To be honest, I'm more excited about what studying together has done for our little house church, than I am about the actual content of the book.  Reading and studying together has stirred discussion, has brought out opinions from some of the quieter people, has inspired people to step up and agree to lead discussion, or to read and get involved.

The content of the book itself, didn't feel new to me.  That said, I read fairly widely, and have read several titles that challenge the reader to take the call of the gospels to follow Christ seriously.

There were two chapters I found particularly striking, however.

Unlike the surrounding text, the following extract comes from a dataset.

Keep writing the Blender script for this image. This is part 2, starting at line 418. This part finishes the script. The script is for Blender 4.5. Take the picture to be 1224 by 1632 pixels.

The first was chapter 4 - Profile of the Lukewarm.  It wasn't so much that the information was new, just that it was presented in a way that was a hard to ignore - a way that caused me to stop again and consider how I'm living, to stop and pray and ask the Lord what I need to be aware of.  Using the parable of the seeds and the sower, Chan cautions readers, "Do not assume you are good soil."  (pg. 67)  He goes on to list a number of characteristics of the lukewarm.  Characteristics like:

Lukewarm people give money to charity and to the long as it doesn't impinge on their standard of living.  If they have a little extra and it is easy and safe to give, they do so.  After all, God loves a cheerful giver, right? (pg. 69)

Lukewarm people don't really want to be saved from their sin; they want only to be saved from the penalty of their sin.  They don't genuinely hate sin and aren't truly sorry for it; they're merely sorry because God is going to punish them.  Lukewarm people don't really believe that this new life Jesus offers is better than the old sinful one.  (pg. 70)

Lukewarm people love others but do not seek to love others as much as they love themselves.  Their love of others is typically focused on those who love them in return, like family, friends, and other people they know and connect with.  There is little love left over for those who cannot love them back, much less for those who intentionally slight them, whose kids are better athletes than theirs, or with whom conversations are awkward or uncomfortable.  Their love is highly conditional and very selective and comes with strings attached.  (pg. 73)

Lukewarm people are continually concerned with playing it safe; they are slaves to the god of control.  This focus on safe living keeps them from sacrificing and risking for God. (pg. 77)

Lukewarm people do not live by faith; their lives are structured so they never have to.  They don't have to trust God if something unexpected happens - they have their savings account.  They don't need God to help them - they have their retirement plan in place.  They don't genuinely seek out what life God would have them live - they have life figured and mapped out.  They don't depend on God on a daily basis - their refrigerators are full and, for the most part, they are in good health.  The truth is, their lives wouldn't look much different if they suddenly stopped believing in God. (pg. 78)

Challenging, huh?

The other chapter (Chapter 8 - Profile of the Obsessed) that caught me did so for much the same reasons.  Instead of profiling the lukewarm, it profiles the one who is obsessed with Christ, and includes statements like these:

People who are obsessed with Jesus aren't consumed with their personal safety and comfort above all else.  Obsessed people care more about God's kingdom coming to this earth than their own lives being shielded from pain or distress. (pg. 133)

People who are obsessed with Jesus live lives that connect them with the poor in some way or another.  Obsessed people believe that Jesus talked about money and the poor so often because it was really important to Him (1 John 2:4-6; Matt. 16:24-26). (pg. 135)

Obsessed people are more concerned with obeying God than doing what is expected or fulfilling the status quo. (pg. 136)

People who are obsessed are raw with God; they do not attempt to mask the ugliness of their sins or their failures.  Obsessed people don't put it on for God; He is their safe place, where they can be at peace. (pg. 144)

A person who is obsessed with Jesus is more concerned with his or her character than comfort.  Obsessed people know that true joy doesn't depend on circumstances or environment; it is a gift that must be chosen and cultivated, a gift that ultimately comes from God (James 1:2-4). (pg. 146)

I read this second chapter the same week I was challenged by some stories of people in real life who really were learning what it meant to live obsessed - to not be certain of safety or comforts, to live in obedience.  The combination of Chan's words and these stories I'd encountered was powerful and convicting.

All in all, I'd say Crazy Love is very much worth the read.  Yes, it didn't have a lot that was brand new material, but Chan's heart is sincere, his words are challenging, and for me, anyway, God used this book to challenge how I think about my life and faith and how that gets lived out.